== Provided data

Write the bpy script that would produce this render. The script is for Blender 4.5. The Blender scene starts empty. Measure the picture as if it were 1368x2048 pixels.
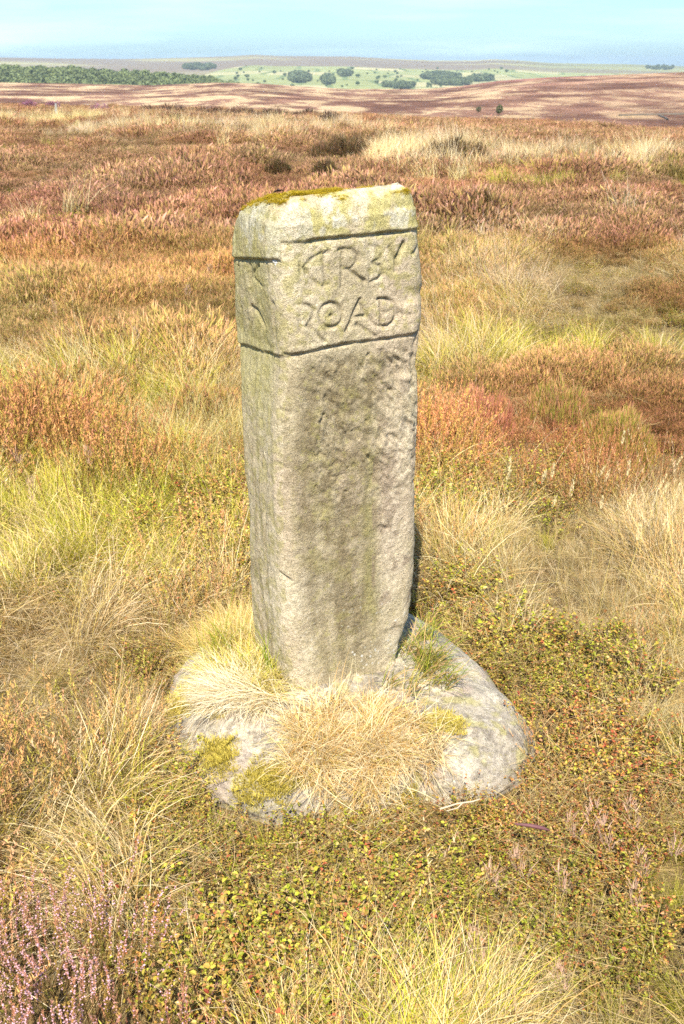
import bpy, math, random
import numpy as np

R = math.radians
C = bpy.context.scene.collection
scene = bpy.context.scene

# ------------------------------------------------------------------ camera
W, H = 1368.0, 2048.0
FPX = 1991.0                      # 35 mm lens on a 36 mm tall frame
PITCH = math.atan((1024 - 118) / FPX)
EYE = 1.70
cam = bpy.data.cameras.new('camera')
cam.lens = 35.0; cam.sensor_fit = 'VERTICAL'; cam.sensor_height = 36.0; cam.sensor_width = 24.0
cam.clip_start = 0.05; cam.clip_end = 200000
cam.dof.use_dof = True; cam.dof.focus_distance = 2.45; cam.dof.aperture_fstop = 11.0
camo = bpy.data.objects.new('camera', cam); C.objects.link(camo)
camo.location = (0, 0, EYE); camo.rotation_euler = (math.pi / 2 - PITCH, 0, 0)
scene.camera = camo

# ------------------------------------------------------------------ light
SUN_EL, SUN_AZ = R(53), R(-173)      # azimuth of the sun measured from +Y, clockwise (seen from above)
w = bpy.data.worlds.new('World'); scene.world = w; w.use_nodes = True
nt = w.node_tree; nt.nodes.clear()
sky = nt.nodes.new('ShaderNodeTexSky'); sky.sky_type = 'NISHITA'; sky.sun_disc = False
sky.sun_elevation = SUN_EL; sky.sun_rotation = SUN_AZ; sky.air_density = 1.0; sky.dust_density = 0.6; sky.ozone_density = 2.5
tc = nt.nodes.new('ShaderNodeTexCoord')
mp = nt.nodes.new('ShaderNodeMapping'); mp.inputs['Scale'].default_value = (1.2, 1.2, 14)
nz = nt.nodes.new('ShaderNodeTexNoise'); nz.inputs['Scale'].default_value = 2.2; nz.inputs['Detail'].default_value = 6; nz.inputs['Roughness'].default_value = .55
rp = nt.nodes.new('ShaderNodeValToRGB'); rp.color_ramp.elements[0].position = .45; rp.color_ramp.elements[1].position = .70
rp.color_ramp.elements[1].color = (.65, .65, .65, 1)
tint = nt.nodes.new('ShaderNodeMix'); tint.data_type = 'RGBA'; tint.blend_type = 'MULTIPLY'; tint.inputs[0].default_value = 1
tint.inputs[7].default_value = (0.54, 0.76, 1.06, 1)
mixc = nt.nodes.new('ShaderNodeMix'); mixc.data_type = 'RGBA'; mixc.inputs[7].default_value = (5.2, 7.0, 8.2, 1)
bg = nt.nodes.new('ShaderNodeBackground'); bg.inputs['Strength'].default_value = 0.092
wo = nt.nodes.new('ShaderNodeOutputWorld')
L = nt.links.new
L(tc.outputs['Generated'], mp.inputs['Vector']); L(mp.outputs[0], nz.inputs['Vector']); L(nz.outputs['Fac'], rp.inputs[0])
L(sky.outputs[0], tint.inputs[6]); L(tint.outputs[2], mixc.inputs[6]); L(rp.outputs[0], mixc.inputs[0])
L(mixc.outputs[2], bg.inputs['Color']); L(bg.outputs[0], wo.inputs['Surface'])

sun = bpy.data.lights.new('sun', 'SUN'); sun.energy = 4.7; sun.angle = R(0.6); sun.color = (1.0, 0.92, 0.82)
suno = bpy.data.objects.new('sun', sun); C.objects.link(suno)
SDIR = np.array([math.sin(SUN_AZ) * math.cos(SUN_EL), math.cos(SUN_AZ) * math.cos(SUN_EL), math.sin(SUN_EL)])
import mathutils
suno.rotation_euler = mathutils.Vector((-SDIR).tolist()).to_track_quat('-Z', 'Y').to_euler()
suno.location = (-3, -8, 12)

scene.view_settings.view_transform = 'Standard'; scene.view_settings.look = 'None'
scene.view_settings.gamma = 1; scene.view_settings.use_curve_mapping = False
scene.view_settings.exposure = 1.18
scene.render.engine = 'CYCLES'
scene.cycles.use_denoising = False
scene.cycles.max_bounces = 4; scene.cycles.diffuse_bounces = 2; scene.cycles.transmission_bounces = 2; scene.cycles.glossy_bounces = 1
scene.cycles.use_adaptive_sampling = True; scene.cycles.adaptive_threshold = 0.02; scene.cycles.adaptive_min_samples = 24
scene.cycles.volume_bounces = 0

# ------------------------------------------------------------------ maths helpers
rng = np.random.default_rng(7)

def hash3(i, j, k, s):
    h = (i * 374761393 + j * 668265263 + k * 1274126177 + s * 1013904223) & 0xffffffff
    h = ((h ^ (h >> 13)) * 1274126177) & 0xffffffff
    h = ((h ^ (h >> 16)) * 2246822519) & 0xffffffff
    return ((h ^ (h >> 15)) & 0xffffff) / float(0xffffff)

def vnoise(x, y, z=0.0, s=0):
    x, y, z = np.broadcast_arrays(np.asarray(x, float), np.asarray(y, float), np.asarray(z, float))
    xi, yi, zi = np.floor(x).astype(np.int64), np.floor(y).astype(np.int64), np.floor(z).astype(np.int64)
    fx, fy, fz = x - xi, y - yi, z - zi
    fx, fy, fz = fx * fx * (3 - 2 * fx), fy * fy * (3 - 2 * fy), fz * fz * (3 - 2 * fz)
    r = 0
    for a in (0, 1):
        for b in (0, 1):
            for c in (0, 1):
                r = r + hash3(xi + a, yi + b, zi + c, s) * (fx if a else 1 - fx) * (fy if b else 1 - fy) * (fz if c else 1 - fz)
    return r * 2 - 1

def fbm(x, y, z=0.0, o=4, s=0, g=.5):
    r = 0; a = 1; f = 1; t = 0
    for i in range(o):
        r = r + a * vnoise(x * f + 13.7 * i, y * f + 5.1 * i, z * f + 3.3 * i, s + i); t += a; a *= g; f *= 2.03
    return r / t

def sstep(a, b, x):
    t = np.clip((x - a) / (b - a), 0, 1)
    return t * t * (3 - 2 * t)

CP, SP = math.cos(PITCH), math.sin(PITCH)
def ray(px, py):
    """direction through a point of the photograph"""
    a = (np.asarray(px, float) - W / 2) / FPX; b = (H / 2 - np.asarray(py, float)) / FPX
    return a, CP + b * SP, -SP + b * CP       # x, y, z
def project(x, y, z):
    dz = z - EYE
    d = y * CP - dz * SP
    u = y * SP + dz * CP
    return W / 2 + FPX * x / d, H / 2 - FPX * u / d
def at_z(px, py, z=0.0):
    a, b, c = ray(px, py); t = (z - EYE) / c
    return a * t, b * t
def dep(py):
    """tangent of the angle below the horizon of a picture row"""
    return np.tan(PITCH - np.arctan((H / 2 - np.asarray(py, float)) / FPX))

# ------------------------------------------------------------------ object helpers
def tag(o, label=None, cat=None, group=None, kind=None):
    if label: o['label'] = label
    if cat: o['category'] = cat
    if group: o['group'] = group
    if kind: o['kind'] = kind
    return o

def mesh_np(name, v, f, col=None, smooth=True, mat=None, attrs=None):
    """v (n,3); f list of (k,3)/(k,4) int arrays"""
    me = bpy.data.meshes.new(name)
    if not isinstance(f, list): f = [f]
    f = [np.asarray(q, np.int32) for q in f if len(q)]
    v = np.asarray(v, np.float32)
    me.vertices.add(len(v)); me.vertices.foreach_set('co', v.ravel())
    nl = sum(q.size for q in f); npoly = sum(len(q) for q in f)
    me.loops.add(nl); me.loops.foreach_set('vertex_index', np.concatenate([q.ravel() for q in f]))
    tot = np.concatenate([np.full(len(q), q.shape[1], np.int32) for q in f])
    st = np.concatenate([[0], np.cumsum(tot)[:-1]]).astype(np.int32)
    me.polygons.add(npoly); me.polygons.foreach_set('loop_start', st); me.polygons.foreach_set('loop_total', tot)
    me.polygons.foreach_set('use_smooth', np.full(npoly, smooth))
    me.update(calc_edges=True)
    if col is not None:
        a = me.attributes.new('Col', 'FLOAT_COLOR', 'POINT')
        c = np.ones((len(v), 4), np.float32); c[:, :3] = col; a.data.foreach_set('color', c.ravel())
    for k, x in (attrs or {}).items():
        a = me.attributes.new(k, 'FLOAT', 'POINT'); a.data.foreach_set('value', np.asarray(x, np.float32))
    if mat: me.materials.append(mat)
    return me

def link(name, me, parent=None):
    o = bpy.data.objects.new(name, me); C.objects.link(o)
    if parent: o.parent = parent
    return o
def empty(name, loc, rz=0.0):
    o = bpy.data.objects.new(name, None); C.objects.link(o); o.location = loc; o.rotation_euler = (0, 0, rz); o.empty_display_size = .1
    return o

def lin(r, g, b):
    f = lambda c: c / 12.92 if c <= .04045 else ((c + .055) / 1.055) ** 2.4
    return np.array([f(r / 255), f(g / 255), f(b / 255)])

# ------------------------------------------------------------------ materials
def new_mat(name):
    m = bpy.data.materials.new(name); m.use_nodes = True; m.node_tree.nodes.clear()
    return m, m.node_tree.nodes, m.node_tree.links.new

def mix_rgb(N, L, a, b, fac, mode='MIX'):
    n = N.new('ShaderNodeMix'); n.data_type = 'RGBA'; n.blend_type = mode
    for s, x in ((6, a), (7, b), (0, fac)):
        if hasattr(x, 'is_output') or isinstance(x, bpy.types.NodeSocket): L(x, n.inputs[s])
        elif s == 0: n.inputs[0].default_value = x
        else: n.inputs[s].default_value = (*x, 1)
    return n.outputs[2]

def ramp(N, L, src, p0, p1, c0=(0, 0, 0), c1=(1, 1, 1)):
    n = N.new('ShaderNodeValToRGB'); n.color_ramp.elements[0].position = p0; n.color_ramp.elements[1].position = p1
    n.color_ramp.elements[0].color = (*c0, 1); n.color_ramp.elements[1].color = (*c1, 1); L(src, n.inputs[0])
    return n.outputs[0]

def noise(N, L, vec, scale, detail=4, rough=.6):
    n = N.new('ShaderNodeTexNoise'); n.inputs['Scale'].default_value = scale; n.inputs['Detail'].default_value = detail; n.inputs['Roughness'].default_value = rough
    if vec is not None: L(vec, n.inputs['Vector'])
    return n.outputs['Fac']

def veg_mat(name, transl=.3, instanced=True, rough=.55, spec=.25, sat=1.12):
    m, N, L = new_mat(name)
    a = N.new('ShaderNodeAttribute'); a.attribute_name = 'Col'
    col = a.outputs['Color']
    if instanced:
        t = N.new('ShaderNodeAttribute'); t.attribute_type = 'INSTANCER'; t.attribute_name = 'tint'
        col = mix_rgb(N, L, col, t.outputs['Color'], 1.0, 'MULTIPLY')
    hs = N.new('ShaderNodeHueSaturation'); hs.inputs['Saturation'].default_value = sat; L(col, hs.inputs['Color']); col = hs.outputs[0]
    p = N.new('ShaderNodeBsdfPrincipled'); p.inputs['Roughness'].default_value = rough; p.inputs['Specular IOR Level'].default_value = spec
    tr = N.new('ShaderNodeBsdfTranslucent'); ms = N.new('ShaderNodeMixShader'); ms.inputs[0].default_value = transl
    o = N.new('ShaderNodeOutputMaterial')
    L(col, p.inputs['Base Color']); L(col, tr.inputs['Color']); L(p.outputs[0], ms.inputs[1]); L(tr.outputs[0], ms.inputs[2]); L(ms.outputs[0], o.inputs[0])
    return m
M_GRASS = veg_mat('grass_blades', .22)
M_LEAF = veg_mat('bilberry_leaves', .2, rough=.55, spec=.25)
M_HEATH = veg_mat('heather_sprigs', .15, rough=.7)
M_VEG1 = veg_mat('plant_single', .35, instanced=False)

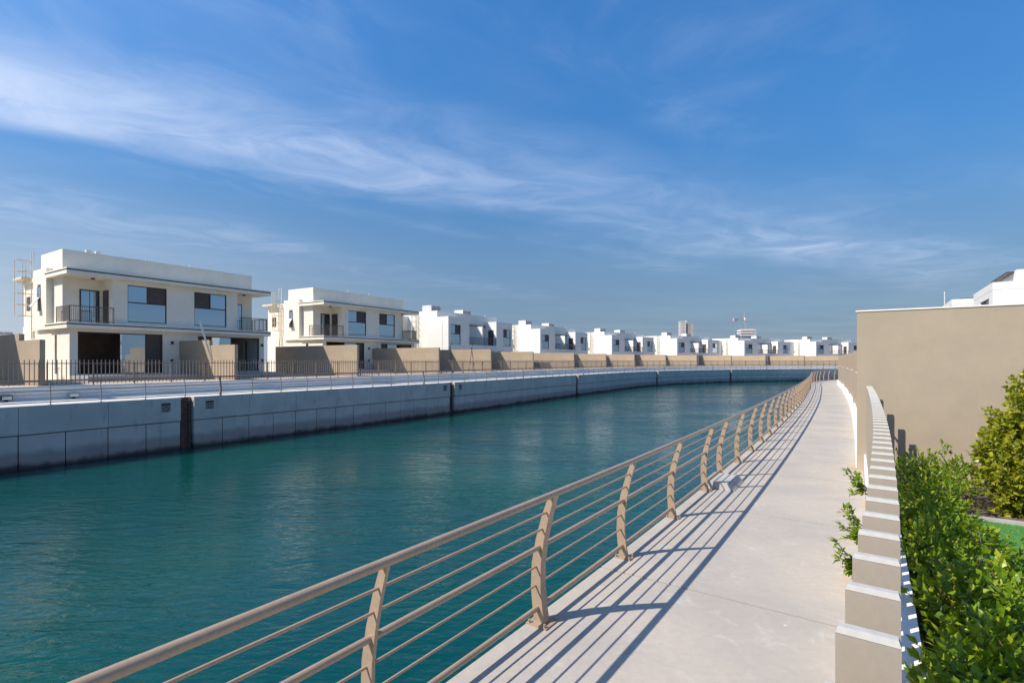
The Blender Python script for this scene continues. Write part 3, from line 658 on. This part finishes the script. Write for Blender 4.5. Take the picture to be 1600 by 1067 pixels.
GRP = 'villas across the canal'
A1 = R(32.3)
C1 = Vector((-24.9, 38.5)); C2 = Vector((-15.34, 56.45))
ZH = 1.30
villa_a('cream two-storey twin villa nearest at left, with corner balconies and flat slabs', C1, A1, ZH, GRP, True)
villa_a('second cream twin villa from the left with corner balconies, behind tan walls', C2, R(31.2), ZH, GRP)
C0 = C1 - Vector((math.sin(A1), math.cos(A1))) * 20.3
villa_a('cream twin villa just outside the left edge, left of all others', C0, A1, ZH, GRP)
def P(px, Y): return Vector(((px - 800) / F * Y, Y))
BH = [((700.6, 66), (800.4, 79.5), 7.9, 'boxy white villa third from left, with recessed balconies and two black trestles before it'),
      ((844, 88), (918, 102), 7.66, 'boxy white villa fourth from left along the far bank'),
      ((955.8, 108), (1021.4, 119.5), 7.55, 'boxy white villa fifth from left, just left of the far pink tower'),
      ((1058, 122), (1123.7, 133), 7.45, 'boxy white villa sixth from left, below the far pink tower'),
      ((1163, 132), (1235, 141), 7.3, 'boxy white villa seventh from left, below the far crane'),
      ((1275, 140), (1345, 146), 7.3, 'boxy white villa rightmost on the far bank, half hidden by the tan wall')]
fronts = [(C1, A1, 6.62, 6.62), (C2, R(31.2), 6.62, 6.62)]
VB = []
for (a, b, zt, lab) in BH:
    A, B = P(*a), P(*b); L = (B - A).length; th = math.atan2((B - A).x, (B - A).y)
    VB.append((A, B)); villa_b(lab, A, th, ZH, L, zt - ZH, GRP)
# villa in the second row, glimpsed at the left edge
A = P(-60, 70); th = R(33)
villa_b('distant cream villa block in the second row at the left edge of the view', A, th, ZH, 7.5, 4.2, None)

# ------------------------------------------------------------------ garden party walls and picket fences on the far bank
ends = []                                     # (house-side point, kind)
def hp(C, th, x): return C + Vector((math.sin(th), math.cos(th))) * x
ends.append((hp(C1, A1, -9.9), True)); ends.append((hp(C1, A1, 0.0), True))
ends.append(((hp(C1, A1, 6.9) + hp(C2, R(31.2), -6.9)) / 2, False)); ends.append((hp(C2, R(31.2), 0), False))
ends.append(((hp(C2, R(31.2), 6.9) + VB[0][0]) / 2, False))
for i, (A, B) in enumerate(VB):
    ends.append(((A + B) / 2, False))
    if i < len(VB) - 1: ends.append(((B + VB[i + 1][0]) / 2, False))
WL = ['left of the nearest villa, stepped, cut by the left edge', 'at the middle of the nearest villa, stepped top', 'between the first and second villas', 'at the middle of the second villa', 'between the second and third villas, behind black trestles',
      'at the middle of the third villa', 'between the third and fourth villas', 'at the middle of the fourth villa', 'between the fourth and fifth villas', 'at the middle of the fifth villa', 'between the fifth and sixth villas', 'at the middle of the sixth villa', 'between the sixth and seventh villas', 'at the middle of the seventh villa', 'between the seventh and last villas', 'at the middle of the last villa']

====

- Directive -
Exactly and only the lines from the top of the records down to the line containing "scene = bpy.context.scene" should be transcribed, please, without the pictures.

- Solution for this problem -
Write the bpy script that would produce this render. The script is for Blender 4.5. The Blender scene starts empty. Measure the picture as if it were 1368x2048 pixels.
import bpy, math, random
import numpy as np

R = math.radians
C = bpy.context.scene.collection
scene = bpy.context.scene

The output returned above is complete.